The 2024 regime-change protests in Bangladesh and the 2025 Gen-Z demonstrations in Nepal have created fragile transitional governments, reducing predictability in India’s periphery. With elections in both countries scheduled for early 2026, New Delhi must prepare to engage with new leadership that is not necessarily positively disposed to it. With Bangladesh in particular, the end of the year has seen relations at their lowest ebb yet. The elections in Myanmar, on December 28, will be held on the Junta’s terms, despite New Delhi’s best attempts at fostering talks with the deposed NUG members and to ask for the more humane treatment of Aung San Suu Kyi.
Lessons for 2026
Several lessons from 2025 stand out clearly. India must recognise the limits of performative diplomacy — warm embraces, highly publicised summits and symbolic gestures such as awards and leaders driving together in the same car do not necessarily translate into tangible gains. Performative aggression — threats to isolate or boycott countries only mean something if other countries join in. The government was sensible in shifting its projection of India as “Vishwaguru” (global teacher) during the G-20 year in 2023 to “Vishwamitra” (global friend). But it must now avoid slipping into the narrative of a “Vishwa-victim”, blaming all others — American sanctions, Chinese manoeuvring, Pakistan’s machinations, or the “ingratitude” of neighbouring states — for its disappointments.

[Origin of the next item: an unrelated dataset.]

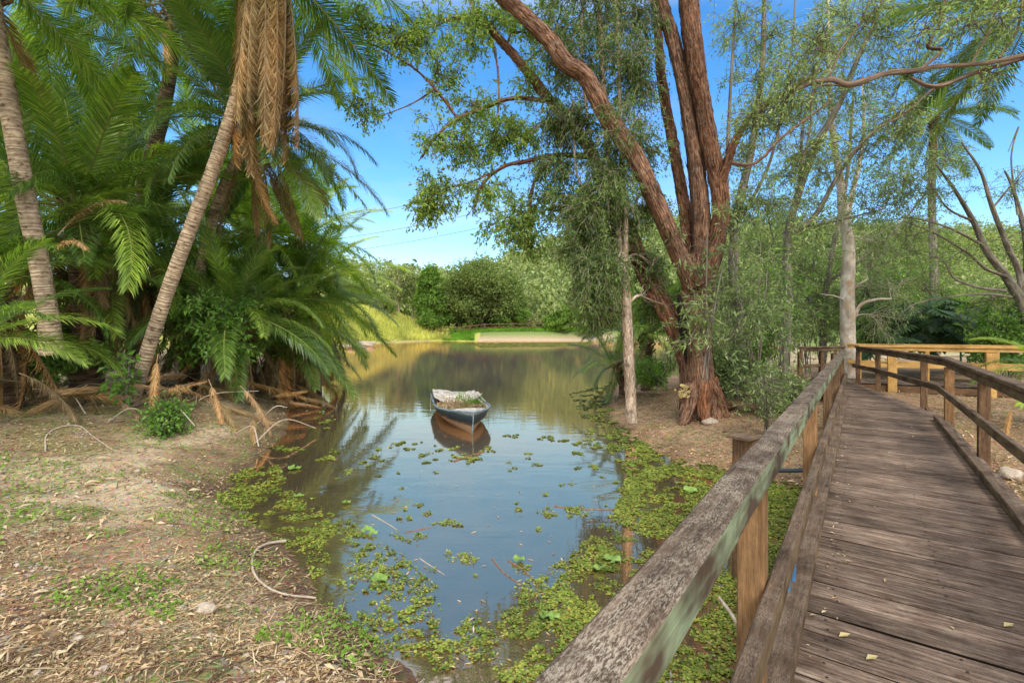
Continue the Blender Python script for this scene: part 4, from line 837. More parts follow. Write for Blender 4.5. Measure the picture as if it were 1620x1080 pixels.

New Delhi must stop being blind to its own double standards too — concerns over the lynching of a minority member in Bangladesh can only ring true only if the Modi government is prepared to condemn and stop similar attacks on minorities in India. The same is true for concerns about democracy and inclusive elections in the neighbourhood. If rising Islamism in the region is an issue, then how does the government sanguinely sup with the Taliban? In 2026, with a world turning increasingly transactional, India can only bring up principles if it follows them consistently, regardless of whether they pertain to ties with geopolitical powers, or its own neighbours.